Ainda que, aparentemente, distantes, ambos os projectos tocam-se na forma como o casal pretende deixar uma marca positiva à sua passagem. Também têm em comum o facto de, mesmo podendo ser lucrativos, não serem rentáveis o suficiente para pagar as viagens que ainda agora começaram. Facto que não enfrentam como um problema uma vez que, acreditam, é a trabalhar numa comunidade que se consegue conhecer mais dela: assim, o plano passa por irem arranjando trabalho.

Certo é que as duas ideias que lhes servem de fio condutor às viagens não nasceram por acaso e estão associadas ao que Tiago vinha a fazer desde que decidiu trocar o aprender a desenhar cadeiras e mesas no curso de Design — “cadeiras e mesas sofisticadas, mas apenas cadeiras e mesas” — por aplicar as ferramentas da resolução de problemas da disciplina a questões sociais, “numa altura em que o Design Social ainda não era muito falado”. Mas também ao trajecto de Vana, ligado às artes, primeiro através da Dança, que estudava em Jacarta, depois pela Música, tendo assumido o papel de vocalista de uma banda de blues até ter deixado a Indonésia.
Mas se para Vana tudo fez sentido assim que conheceu o Tiago (“era suposto ser só um fim-de-semana, mas os dois dias foram sendo adiados… de forma indefinida — até agora”, riem-se), para ele o caminho foi mais longo. 

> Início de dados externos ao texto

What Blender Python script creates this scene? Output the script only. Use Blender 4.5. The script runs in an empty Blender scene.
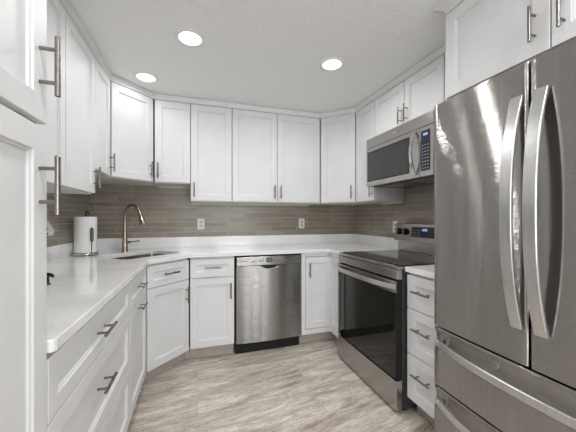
import bpy, bmesh, math, random
from mathutils import Vector, Matrix
random.seed(4)
sc = bpy.context.scene
PI = math.pi
# ------------------------------------------------------------------ camera
F_PX, YAW, HOR, CAM_Z = 281.66, math.radians(17.757), 218.21, 1.2114
cam = bpy.data.cameras.new('camera'); cam_o = bpy.data.objects.new('camera', cam)
sc.collection.objects.link(cam_o); sc.camera = cam_o
cam.sensor_width = 36.0; cam.lens = F_PX / 576 * 36.0
cam.shift_y = (HOR - 216) / 576.0
cam.clip_start = 0.02
cam_o.location = (0, 0, CAM_Z); cam_o.rotation_euler = (PI / 2, 0, -YAW)
# ------------------------------------------------------------------ world, exposure
w = bpy.data.worlds.new('world'); sc.world = w; w.use_nodes = True
w.node_tree.nodes['Background'].inputs[0].default_value = (0.9, 0.95, 1.0, 1)
w.node_tree.nodes['Background'].inputs[1].default_value = 2.5
sc.view_settings.view_transform = 'Standard'; sc.view_settings.look = 'None'
sc.view_settings.gamma = 1.0; sc.view_settings.use_curve_mapping = False
sc.view_settings.exposure = 0.20
sc.cycles.max_bounces = 10; sc.cycles.diffuse_bounces = 6; sc.cycles.glossy_bounces = 5
DAY_FILL_POWER = 60; LAMP_POWER = 5.2
def area(name, loc, rot, sx, sy, power, col=(1, 1, 1)):
    l = bpy.data.lights.new(name, 'AREA'); l.shape = 'RECTANGLE'; l.size = sx; l.size_y = sy
    l.energy = power; l.color = col
    o = bpy.data.objects.new(name, l); sc.collection.objects.link(o); o.location = loc; o.rotation_euler = rot
    return o
# added daylight fill outside two unseen rear windows, shining into the room (towards +y)
for wx in (-1.0, 1.45):
    area('window_daylight', (wx, -3.75, 1.25), (PI / 2 + 0.25, 0, 0), 2.0, 1.9, DAY_FILL_POWER, (0.95, 0.98, 1.0))

# ------------------------------------------------------------------ materials
def mat(name, col, rough=0.5, metal=0.0, spec=0.5, coat=0.0):
    m = bpy.data.materials.new(name); m.use_nodes = True
    b = m.node_tree.nodes['Principled BSDF']
    b.inputs['Base Color'].default_value = (*col, 1); b.inputs['Roughness'].default_value = rough
    b.inputs['Metallic'].default_value = metal; b.inputs['Specular IOR Level'].default_value = spec
    b.inputs['Coat Weight'].default_value = coat
    return m
def N(m, t, **k):
    n = m.node_tree.nodes.new(t)
    for a, v in k.items(): setattr(n, a, v)
    return n
def L(m, a, b): m.node_tree.links.new(a, b)
def bsdf(m): return m.node_tree.nodes['Principled BSDF']
def noise_var(m, scale, c1, c2, stretch=(1, 1, 1), detail=4, bump=0.0, lo=0.35, hi=0.65, rough=None, dist=0.001):
    tc = N(m, 'ShaderNodeTexCoord'); mp = N(m, 'ShaderNodeMapping'); mp.inputs['Scale'].default_value = stretch
    nz = N(m, 'ShaderNodeTexNoise'); nz.inputs['Scale'].default_value = scale; nz.inputs['Detail'].default_value = detail
    L(m, tc.outputs['Object'], mp.inputs['Vector']); L(m, mp.outputs[0], nz.inputs['Vector'])
    r = N(m, 'ShaderNodeValToRGB'); e = r.color_ramp.elements
    e[0].position = lo; e[0].color = (*c1, 1); e[1].position = hi; e[1].color = (*c2, 1)
    L(m, nz.outputs['Fac'], r.inputs[0]); L(m, r.outputs[0], bsdf(m).inputs['Base Color'])
    if rough:
        mr = N(m, 'ShaderNodeMapRange'); mr.inputs['To Min'].default_value = rough[0]; mr.inputs['To Max'].default_value = rough[1]
        L(m, nz.outputs['Fac'], mr.inputs['Value']); L(m, mr.outputs[0], bsdf(m).inputs['Roughness'])
    if bump:
        b = N(m, 'ShaderNodeBump'); b.inputs['Strength'].default_value = bump; b.inputs['Distance'].default_value = dist
        L(m, nz.outputs['Fac'], b.inputs['Height']); L(m, b.outputs[0], bsdf(m).inputs['Normal'])
    return m
M = {}
M['paint'] = noise_var(mat('white_paint', (0.8, 0.8, 0.8), 0.5, spec=0.35), 6, (0.69, 0.69, 0.695), (0.72, 0.72, 0.722))
M['body'] = noise_var(mat('white_cabinet_body', (0.75, 0.75, 0.75), 0.45), 6, (0.67, 0.67, 0.67), (0.70, 0.70, 0.70))
M['quartz'] = noise_var(mat('white_quartz', (0.85, 0.85, 0.85), 0.12, coat=0.2), 3.2, (0.76, 0.76, 0.765), (0.84, 0.84, 0.84), (1, 2.3, 1), 8)
M['ceiling'] = noise_var(mat('ceiling_paint', (0.7, 0.7, 0.69), 0.9), 55, (0.80, 0.80, 0.795), (0.86, 0.86, 0.855), detail=6, bump=0.7, dist=0.006)
M['wall'] = noise_var(mat('wall_paint', (0.7, 0.7, 0.69), 0.8), 30, (0.62, 0.62, 0.61), (0.66, 0.66, 0.65), bump=0.1)
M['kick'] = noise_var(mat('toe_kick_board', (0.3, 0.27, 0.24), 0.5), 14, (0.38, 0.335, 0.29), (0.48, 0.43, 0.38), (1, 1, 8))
M['rail'] = noise_var(mat('light_rail_paint', (0.7, 0.68, 0.64), 0.5), 8, (0.62, 0.60, 0.55), (0.68, 0.66, 0.62))
def steel(name, c1, c2, r, scl, groove=0.0):
    """brushed steel: fine horizontal grooves tilt the normal up and down, so highlights stretch vertically"""
    m = mat(name, c1, r[0], 1.0)
    noise_var(m, 1.0, c1, c2, scl, 3, rough=r, lo=0.3, hi=0.7)
    if groove:
        tc = N(m, 'ShaderNodeTexCoord'); mp = N(m, 'ShaderNodeMapping'); mp.inputs['Scale'].default_value = (12, 12, 9000)
        nz = N(m, 'ShaderNodeTexNoise'); nz.inputs['Scale'].default_value = 1.0; nz.inputs['Detail'].default_value = 1.0
        L(m, tc.outputs['Object'], mp.inputs[0]); L(m, mp.outputs[0], nz.inputs[0])
        su = N(m, 'ShaderNodeMath', operation='SUBTRACT'); su.inputs[1].default_value = 0.5; L(m, nz.outputs['Fac'], su.inputs[0])
        mu = N(m, 'ShaderNodeMath', operation='MULTIPLY'); mu.inputs[1].default_value = groove; L(m, su.outputs[0], mu.inputs[0])
        cb = N(m, 'ShaderNodeCombineXYZ'); L(m, mu.outputs[0], cb.inputs[2])
        ge = N(m, 'ShaderNodeNewGeometry'); ad = N(m, 'ShaderNodeVectorMath', operation='ADD'); L(m, ge.outputs['Normal'], ad.inputs[0]); L(m, cb.outputs[0], ad.inputs[1])
        nm = N(m, 'ShaderNodeVectorMath', operation='NORMALIZE'); L(m, ad.outputs[0], nm.inputs[0]); L(m, nm.outputs[0], bsdf(m).inputs['Normal'])
    return m
M['steel_fridge'] = steel('brushed_steel_fridge', (0.36, 0.348, 0.328), (0.40, 0.388, 0.368), (0.07, 0.10), (160, 160, 1.5), 2.4)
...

Depois do curso de Design, foi aceite num mestrado em colaboração com Muhammad Yunus, Prémio Nobel da Paz em 2006 e criador dos microcréditos que o levou “à Índia, à Colômbia, à Sicília, onde foram criados projectos-piloto”. O sonho tornado realidade deu-lhe um passe para Madrid, onde trabalhou numa consultora de design com um forte cariz social. Até que a leitura do The 4-Hour Workweek, de Tim Ferriss, o levou a querer testar o que o autor defendia: “criar projectos de forma a ter tempo e, consequentemente, o controlo sobre a vida”. Foi assim que voltou a África, onde passou nove meses a trabalhar em distintos projectos, apenas para perceber que continuava “a criar remendos”. 

Entendi que a forma mais efectiva de conseguir ter algum impacto no mundo seria mudando a minha trajectória, passando a trabalhar em projectos ligados à educação e à informação.” É com a produtora espanhola Playground que desenvolve a ideia de passar do like ao share e depois ao do.” E foi nesse “do”, de fazer, que decidiu percorrer a Ásia, começando pela Indonésia. 

“E ao quarto dia em Bali conheci a Vana… e tudo mudou.”